**AIM:**
Omit the pictures and print exactly the lines of the listing below, starting at the first and ending at the line containing "from mathutils import Vector".

***** DATA EXCERPT *****

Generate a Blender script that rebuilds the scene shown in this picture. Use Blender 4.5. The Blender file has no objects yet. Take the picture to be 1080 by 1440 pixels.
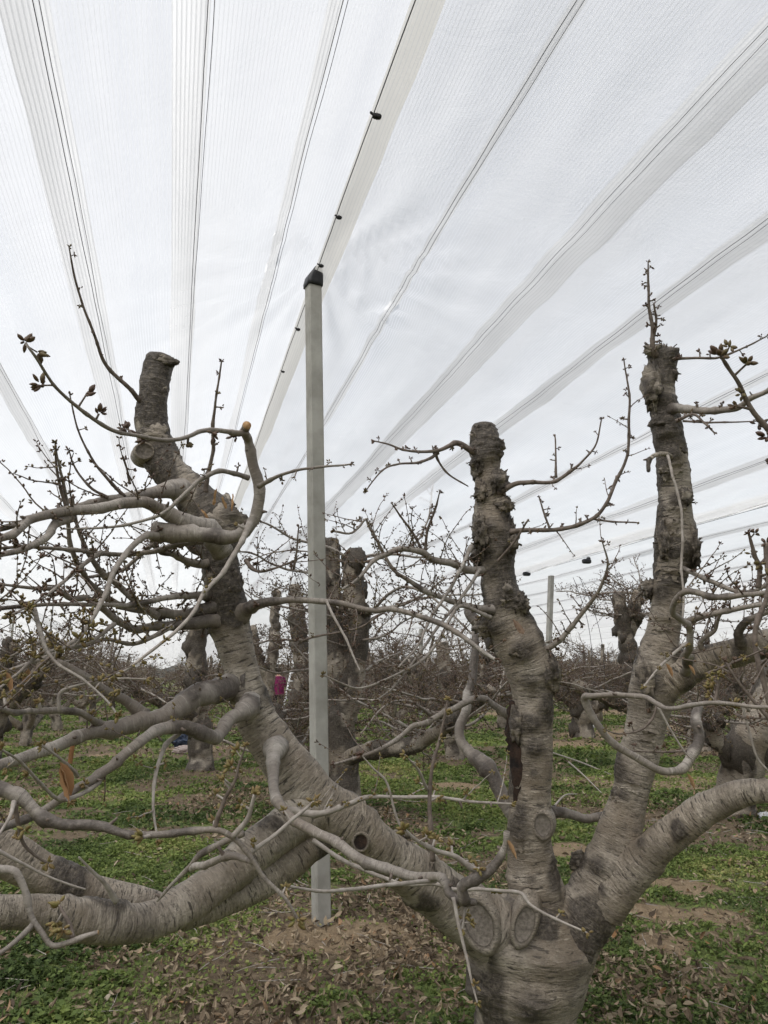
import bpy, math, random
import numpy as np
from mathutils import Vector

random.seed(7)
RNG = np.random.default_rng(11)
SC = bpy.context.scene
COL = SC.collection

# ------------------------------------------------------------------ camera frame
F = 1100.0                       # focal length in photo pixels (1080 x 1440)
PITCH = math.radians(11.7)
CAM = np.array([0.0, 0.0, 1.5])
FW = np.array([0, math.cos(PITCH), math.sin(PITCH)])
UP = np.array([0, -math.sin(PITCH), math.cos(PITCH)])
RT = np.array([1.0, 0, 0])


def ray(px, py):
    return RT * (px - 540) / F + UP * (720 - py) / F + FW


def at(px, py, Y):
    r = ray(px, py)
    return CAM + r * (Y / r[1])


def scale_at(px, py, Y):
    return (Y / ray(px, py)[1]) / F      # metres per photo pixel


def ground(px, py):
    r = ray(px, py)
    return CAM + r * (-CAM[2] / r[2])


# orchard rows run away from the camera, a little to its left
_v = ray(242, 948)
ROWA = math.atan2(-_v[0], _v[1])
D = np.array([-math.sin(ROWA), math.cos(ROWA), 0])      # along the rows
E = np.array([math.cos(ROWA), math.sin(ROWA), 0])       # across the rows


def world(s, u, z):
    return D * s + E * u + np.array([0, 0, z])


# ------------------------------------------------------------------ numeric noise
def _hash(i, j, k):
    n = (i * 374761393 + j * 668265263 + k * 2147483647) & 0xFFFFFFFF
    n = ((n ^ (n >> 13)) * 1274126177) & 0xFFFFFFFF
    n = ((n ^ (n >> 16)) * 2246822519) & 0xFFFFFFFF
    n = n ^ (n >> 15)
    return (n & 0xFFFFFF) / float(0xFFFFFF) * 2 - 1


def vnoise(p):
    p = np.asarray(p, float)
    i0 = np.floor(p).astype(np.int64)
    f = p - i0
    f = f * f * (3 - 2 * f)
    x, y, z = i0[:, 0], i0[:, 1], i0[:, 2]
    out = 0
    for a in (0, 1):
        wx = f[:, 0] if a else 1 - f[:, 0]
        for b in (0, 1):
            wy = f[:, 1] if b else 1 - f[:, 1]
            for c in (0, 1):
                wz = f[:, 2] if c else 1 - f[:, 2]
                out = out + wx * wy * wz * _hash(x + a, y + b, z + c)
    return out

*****

**RESPONSE FOR THIS EXERCISE:**
Generate a Blender script that rebuilds the scene shown in this picture. Use Blender 4.5. The Blender file has no objects yet. Take the picture to be 1080 by 1440 pixels.
import bpy, math, random
import numpy as np
from mathutils import Vector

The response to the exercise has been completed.